What do Sony, the Westboro Baptist Church, the Iranian government and the San Francisco Bay Area Rapid Transit (BART) have in common? They irritated infamous hacking group Anonymous enough to have targets painted on their firewalls.

Anonymous, an Internet hacking group that claims to promote freedom of speech and fairness, has picked up the pace of their hacktivism this year, and their most recent attack was on San Fransisco’s BART because they attempted to ban cell phone use in order to keep citizens from protesting.

In response to the shootings of Oscar Grant III in 2009 and Charles Hill earlier this year at the hands of BART police officers, citizens organized protests, and police responded by shutting down cellphone services for three hours in order to impede their efforts.

Anonymous didn’t take kindly to this censorship, so they retaliated by hacking into BART’s website and then releasing the names, numbers, addresses, e-mails and passwords of not only employees, but of customers on an Austrian based website.

So the question is, is this kind of vigilantism a proper response to oppression or censorship, even if it might endanger the well-being of some citizens? Have they gone too far?

Despite the backlash from law enforcement, society can greatly benefit from Anonymous because when the government isn’t able to enforce the law or provide fairness, they can.

However, their recent actions, specifically releasing the information of innocent citizens, seems to be counter-productive to what they’re trying to accomplish as a whole.

“The point of hacking BART was to expose privacy concerns,” says Dr. Ellis Godard, a professor of Sociology at CSUN. “They contradicted themselves in this case because they released private information. What they did was oxymoronic and self-defeating.”

Adam Robert, a senior majoring in CTVA at CSUN, agrees with Dr. Godard’s assessment.

“While I think Anonymous is awesome in general, I think they screwed up in this instance,” he said.
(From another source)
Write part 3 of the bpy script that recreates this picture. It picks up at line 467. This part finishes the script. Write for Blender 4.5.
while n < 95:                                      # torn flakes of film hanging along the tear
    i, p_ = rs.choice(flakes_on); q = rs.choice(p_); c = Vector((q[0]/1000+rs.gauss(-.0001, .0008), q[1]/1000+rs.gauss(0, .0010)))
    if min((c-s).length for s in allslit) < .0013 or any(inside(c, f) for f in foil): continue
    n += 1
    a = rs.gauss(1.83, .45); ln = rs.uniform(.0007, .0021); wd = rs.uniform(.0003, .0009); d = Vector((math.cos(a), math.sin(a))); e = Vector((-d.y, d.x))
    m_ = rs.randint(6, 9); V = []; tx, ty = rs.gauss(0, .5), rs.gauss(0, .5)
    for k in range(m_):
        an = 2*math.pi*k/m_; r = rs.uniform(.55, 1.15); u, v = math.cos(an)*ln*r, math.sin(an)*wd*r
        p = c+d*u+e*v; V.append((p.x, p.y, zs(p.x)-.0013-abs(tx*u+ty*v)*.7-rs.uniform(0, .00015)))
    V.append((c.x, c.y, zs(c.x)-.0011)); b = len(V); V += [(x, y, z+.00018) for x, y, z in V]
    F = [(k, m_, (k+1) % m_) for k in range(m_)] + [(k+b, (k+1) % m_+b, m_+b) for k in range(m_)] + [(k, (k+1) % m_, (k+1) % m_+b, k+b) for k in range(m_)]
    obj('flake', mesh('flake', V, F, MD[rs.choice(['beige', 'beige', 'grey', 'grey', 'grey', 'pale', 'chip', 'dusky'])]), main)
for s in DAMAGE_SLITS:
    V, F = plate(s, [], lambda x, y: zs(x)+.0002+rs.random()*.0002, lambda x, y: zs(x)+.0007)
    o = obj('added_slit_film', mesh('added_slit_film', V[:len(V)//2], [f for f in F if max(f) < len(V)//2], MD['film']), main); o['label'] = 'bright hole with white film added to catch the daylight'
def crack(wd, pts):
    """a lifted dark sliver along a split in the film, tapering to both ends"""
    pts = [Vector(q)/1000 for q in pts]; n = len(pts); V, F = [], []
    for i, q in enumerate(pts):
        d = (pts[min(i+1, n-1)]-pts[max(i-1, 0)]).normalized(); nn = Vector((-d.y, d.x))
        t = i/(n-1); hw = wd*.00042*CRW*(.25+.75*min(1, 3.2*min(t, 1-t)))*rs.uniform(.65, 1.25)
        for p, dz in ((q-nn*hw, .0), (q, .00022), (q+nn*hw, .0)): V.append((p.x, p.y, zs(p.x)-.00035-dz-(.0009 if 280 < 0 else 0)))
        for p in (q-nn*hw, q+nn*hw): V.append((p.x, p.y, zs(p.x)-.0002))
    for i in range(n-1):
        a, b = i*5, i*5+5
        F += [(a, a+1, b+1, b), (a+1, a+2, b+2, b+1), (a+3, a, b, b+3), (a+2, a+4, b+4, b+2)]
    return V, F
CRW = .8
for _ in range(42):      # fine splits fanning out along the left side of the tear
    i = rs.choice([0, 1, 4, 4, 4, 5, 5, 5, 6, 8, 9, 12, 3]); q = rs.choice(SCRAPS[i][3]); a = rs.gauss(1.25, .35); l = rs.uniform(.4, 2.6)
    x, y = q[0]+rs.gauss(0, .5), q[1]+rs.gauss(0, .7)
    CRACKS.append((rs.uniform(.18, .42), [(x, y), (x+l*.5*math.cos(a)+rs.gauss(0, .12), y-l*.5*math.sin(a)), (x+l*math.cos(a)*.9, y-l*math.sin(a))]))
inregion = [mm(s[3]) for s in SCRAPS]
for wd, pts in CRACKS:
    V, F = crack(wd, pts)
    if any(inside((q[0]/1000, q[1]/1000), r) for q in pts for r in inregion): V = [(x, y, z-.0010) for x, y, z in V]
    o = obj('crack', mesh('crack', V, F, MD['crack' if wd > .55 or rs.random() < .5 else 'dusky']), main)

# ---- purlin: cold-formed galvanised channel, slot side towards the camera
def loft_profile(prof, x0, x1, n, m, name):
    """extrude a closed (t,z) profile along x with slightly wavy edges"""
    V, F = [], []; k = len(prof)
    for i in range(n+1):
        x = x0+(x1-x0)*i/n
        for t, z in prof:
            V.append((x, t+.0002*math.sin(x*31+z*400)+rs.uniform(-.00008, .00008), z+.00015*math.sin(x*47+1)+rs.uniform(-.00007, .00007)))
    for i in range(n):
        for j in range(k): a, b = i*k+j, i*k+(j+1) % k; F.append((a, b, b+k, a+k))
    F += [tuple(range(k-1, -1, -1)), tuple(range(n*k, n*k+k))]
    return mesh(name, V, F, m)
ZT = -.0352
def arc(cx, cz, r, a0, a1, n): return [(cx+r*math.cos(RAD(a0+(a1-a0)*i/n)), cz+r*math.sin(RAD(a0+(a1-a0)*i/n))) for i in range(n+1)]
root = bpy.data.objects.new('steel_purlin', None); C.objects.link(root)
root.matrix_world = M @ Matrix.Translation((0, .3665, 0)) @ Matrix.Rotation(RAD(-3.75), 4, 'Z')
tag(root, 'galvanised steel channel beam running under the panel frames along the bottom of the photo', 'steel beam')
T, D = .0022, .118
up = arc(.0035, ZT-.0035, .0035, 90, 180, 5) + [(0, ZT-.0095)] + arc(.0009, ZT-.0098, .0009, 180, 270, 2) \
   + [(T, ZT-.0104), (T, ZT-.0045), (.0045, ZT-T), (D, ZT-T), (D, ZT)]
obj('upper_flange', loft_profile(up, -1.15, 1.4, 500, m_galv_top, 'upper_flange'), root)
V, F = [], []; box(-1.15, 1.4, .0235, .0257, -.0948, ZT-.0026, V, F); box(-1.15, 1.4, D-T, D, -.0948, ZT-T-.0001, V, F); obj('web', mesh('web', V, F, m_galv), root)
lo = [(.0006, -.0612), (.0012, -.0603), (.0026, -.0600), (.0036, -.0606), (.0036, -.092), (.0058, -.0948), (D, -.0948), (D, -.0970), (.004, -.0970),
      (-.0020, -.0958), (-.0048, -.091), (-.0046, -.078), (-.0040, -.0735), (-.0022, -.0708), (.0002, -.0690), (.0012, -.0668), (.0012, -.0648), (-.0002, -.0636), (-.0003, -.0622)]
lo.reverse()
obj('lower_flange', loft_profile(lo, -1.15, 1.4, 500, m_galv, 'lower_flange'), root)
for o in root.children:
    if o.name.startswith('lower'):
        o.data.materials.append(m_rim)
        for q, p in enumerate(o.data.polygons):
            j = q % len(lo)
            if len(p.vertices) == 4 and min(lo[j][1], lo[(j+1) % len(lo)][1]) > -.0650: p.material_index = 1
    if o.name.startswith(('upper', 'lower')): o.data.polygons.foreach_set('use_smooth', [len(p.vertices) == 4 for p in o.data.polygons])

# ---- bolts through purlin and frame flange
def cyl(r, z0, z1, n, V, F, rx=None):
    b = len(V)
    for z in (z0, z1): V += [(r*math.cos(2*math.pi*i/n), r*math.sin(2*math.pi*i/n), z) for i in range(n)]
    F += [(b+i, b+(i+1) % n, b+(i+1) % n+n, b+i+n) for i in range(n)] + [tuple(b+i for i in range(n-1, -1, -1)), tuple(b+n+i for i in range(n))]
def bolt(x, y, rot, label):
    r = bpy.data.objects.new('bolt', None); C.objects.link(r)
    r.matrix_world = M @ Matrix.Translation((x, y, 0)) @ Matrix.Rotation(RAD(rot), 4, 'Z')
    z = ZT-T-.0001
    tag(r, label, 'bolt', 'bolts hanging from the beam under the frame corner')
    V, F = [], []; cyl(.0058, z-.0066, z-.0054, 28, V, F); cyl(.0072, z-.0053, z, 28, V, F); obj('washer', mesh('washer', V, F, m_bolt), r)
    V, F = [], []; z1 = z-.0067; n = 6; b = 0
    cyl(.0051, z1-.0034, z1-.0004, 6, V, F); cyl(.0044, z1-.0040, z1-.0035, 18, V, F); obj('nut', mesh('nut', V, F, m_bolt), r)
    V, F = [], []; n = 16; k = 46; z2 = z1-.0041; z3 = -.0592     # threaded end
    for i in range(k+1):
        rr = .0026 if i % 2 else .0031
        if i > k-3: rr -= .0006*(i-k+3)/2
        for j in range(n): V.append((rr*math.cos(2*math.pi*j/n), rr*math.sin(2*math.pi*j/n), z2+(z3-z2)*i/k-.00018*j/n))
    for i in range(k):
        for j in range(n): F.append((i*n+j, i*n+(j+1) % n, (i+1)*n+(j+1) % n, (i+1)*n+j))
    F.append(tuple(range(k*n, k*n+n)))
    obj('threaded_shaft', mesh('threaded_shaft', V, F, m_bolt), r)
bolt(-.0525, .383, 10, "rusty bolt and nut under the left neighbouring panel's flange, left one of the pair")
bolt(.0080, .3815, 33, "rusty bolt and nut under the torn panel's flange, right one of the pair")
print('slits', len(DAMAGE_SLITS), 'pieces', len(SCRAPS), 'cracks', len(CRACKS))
Well, they certainly messed up this time, but we, as a society, need an entity like this who will freely stand up against organizations like the Westboro Baptist Church that legally spread their hate filled messages at funerals, we need a group that will aid in removing oppressive regimes, but most of all, we need a group that can stand up to injustice when conventional legal means don’t work.

“However, I’m glad there are groups of people who can challenge governments,” said Godard. “It’s easier to praise some of the things they do, but the others, not so much.”

There’s nothing wrong with a group that works against child molestation, animal abuse, censorship, and human rights violations. If the cost of their actions are that some innocent people have their user names and passwords leaked onto the Internet, then so be it. Despite their flaws, and despite the causalities, society can greatly benefit from Anonymous’ actions.